Dazu soll der groß angelegte Aufbau technologischer Kapazitäten und Innovationen unterstützt werden. Der EU-Ministerrat hatte im vergangenen Jahr den ECA beschlossen. Staatsminister Thomas Schmidt war im Europäischen Ausschuss der Regionen (AdR) Berichterstatter und wirkte in dieser Funktion bei den Beratungen zum ECA mit.

Der Freistaat Sachsen nimmt als größter Mikroelektronik-Standort Europas eine strategische Schlüsselrolle bei der Umsetzung des ECA ein.

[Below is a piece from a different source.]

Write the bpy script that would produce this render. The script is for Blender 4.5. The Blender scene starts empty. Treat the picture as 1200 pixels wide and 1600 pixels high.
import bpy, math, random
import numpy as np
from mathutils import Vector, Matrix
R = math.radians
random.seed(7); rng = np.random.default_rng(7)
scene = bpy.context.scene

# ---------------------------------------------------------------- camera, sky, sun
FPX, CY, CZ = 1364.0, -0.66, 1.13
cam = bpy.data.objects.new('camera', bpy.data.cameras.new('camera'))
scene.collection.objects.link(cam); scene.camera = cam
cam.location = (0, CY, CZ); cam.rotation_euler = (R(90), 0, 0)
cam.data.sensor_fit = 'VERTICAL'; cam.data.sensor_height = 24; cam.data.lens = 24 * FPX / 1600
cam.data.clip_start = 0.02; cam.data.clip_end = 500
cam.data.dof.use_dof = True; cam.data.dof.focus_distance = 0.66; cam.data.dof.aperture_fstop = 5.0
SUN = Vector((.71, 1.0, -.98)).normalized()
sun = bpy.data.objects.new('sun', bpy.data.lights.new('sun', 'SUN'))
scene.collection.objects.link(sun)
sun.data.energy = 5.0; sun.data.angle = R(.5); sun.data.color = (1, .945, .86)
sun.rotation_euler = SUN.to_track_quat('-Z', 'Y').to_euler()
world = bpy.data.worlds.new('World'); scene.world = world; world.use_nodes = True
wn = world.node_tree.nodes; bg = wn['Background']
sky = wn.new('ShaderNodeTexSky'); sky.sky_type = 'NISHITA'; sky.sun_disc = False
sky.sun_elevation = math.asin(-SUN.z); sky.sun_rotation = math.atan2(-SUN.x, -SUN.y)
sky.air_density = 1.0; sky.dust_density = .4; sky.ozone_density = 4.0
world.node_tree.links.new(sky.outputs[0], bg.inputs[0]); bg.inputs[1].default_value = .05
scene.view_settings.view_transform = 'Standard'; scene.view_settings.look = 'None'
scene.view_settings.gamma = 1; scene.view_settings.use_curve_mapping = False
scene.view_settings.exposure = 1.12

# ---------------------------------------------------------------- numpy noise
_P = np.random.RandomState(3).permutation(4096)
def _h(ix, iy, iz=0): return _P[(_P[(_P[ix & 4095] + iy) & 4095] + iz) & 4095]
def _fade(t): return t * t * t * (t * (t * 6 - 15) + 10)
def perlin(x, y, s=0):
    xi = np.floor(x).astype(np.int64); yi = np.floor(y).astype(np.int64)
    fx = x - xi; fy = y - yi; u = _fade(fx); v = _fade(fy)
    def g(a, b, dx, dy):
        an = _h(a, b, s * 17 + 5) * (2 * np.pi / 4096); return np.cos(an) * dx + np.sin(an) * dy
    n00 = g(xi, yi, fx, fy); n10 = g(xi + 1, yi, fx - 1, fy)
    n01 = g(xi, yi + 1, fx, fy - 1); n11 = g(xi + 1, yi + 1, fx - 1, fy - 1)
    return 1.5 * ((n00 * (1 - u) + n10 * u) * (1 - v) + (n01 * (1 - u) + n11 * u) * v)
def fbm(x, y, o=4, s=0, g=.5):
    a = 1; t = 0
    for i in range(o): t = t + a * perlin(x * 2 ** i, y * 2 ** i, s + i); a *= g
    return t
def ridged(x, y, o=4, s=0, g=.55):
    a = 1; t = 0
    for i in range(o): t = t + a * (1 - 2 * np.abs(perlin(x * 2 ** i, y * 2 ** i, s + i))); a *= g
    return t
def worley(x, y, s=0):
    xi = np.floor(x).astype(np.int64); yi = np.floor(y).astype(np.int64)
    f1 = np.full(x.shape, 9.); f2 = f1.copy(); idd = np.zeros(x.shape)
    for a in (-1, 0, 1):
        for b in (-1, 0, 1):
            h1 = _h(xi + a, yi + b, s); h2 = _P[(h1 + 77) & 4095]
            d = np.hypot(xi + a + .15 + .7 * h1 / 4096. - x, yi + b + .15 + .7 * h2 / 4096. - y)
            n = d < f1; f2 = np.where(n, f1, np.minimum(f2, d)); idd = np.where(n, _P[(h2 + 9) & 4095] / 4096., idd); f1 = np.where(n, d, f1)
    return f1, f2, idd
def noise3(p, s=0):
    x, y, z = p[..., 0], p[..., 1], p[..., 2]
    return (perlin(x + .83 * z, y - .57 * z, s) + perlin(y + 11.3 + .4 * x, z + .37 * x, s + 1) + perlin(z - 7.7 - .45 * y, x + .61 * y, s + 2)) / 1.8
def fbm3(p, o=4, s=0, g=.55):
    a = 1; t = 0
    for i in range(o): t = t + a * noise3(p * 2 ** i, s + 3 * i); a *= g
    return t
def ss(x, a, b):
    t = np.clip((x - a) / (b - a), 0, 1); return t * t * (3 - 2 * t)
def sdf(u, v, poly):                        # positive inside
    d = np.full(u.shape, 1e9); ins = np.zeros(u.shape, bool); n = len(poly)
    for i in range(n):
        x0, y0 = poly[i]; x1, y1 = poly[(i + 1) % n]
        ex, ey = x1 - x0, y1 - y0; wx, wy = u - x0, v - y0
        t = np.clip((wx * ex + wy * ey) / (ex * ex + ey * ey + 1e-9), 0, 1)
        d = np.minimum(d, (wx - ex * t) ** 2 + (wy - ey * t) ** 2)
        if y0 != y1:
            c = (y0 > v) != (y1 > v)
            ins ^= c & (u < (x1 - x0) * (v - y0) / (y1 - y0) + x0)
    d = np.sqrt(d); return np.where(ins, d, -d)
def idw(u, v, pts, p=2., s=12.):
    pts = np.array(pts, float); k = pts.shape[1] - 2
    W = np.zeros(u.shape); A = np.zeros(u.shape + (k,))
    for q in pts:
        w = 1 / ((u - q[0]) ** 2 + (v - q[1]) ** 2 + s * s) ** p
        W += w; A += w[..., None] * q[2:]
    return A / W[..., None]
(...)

Daher initiierte er im September 2023 mit 26 weiteren Regionen aus 12 EU-Mitgliedstaaten im AdR die Gründung der European Semiconductor Regions Alliance (ESRA). ESRA versteht sich als Plattform der Regionen und Partner der EU-Kommission bei der Umsetzung des ECA.

Die mittlerweile aus 31 Mitgliedern bestehende Allianz will einen aktiven Beitrag zur Stärkung Europas als Halbleiter-Standort im globalen Wettbewerb leisten und die Wettbewerbsfähigkeit der Halbleiterindustrie in den Regionen der europäischen Mitgliedsstaaten sowie der gesamten EU fördern. Dafür setzt ESRA auf den Austausch von Wissen, die Förderung von Zusammenarbeit und Innovationen, die Entwicklung starker, integrierter und resilienter Wertschöpfungsketten sowie die Reduzierung von einseitigen Abhängigkeiten vor allem bei kritischen Rohstoffen.